Kolom Update — Dalam sebuah penerbangan menuju Hong Kong pada tahun 1975, dua tokoh bisnis besar Indonesia secara tak terduga bertemu: Sudono Salim, yang juga dikenal sebagai Liem Sioe Liong, dan Mochtar Riady. Pertemuan itu tampak sederhana pada awalnya, namun kemudian menjadi momen penting yang mengubah lanskap perbankan Indonesia. Keduanya duduk berdampingan di kabin pesawat, dan tanpa rencana khusus, mereka mulai berbincang tentang berbagai hal, termasuk pengalaman dan pandangan mereka mengenai dunia perbankan yang saat itu sedang tumbuh pesat di tanah air.
Dalam percakapan tersebut, Mochtar Riady mengungkapkan ambisinya untuk membangun sebuah bank baru. Ia memiliki visi tentang bagaimana perbankan modern seharusnya di kelola, dengan prinsip manajemen yang profesional dan inovatif. Riady juga menunjukkan ketertarikannya untuk membawa pendekatan baru dalam dunia perbankan Indonesia, yang saat itu masih didominasi oleh model lama dan jaringan bisnis tradisional. Mendengar hal itu, Sudono Salim memperhatikan dengan seksama. Ia sendiri sedang mencari sosok yang mampu mengelola tiga bank besar miliknya, yaitu Bank Windu Kencana, Bank Dewa Ruci, dan Bank Central Asia (BCA).
Salim menyadari bahwa keberhasilan sebuah bank tidak hanya di tentukan oleh modal atau jaringan bisnis, tetapi juga oleh manajemen yang tepat. Di tengah perbincangan itu, Salim melihat sesuatu pada diri Riady kombinasi antara ambisi, visi, dan kemampuan manajerial yang bisa membantunya membawa bank-bank miliknya ke level berikutnya. Dari kepentingan yang saling bertemu itu, keduanya akhirnya sepakat untuk bekerja sama, membuka jalan bagi perubahan besar di dunia perbankan Indonesia. Keputusan ini tidak di ambil secara gegabah. Salim, yang di kenal sebagai seorang pengusaha penuh perhitungan, mempertimbangkan banyak aspek—termasuk rekam jejak Riady, kepercayaan diri, dan pendekatan profesional yang di milikinya.

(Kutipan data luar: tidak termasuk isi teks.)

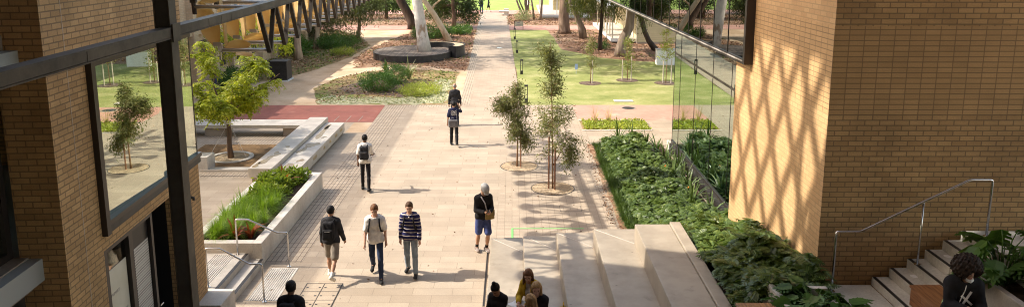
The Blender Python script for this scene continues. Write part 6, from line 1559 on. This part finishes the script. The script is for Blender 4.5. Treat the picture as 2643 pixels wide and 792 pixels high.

Di bawah kepemimpinan Mochtar Riady, BCA berkembang pesat. Riady memperkenalkan sistem manajemen modern dan inovasi layanan perbankan yang belum banyak di terapkan di Indonesia pada masa itu. Fokusnya pada efisiensi, transparansi, dan profesionalisme membawa BCA menjadi bank swasta terbesar di Indonesia, mulai dari era 1980-an hingga kini. BCA tidak hanya menjadi bank pilihan masyarakat untuk menabung atau meminjam, tetapi juga menjadi simbol kesuksesan manajemen profesional di tengah dominasi konglomerasi keluarga yang menguasai sebagian besar sektor bisnis di Indonesia.
Dampak keputusan Sudono Salim untuk memilih Riady sebagai pengelola BCA juga sangat luas. Pertemuan kebetulan itu, jika di ganti oleh skenario lain, mungkin akan menghasilkan sejarah yang berbeda. Bisa jadi BCA tidak akan menjadi institusi perbankan raksasa seperti sekarang, atau bahkan mungkin akan di kelola dengan cara yang berbeda, tanpa inovasi dan pertumbuhan yang cepat. Keberhasilan ini menunjukkan betapa pentingnya visi dan pemilihan orang yang tepat dalam dunia bisnis, di mana satu keputusan strategis bisa mengubah arah sejarah perusahaan, dan bahkan memengaruhi perekonomian negara secara keseluruhan.
Selain itu, kisah ini juga menggarisbawahi pentingnya kesempatan dan keberanian dalam dunia bisnis. Pertemuan sederhana di pesawat itu, yang terlihat sepele, menjadi titik awal sebuah kolaborasi monumental. Riady mendapatkan kesempatan untuk menunjukkan kemampuannya, sementara Salim mendapatkan figur yang dapat menjalankan visi bisnisnya dengan tepat. Hubungan ini menjadi fondasi bagi perkembangan perbankan modern di Indonesia, yang kini mampu bersaing secara regional maupun global.
Sejarah BCA, yang tumbuh dari keputusan strategis sederhana tersebut, kini menjadi pelajaran berharga bagi para pengusaha dan profesional: bahwa kesuksesan bisnis sering kali lahir dari kombinasi antara visi, kesempatan, dan keputusan tepat pada waktu yang tepat. Pertemuan di pesawat pada tahun 1975 itu bukan sekadar kebetulan, melainkan titik awal dari perjalanan panjang yang membentuk wajah perbankan Indonesia modern seperti yang kita kenal sekarang.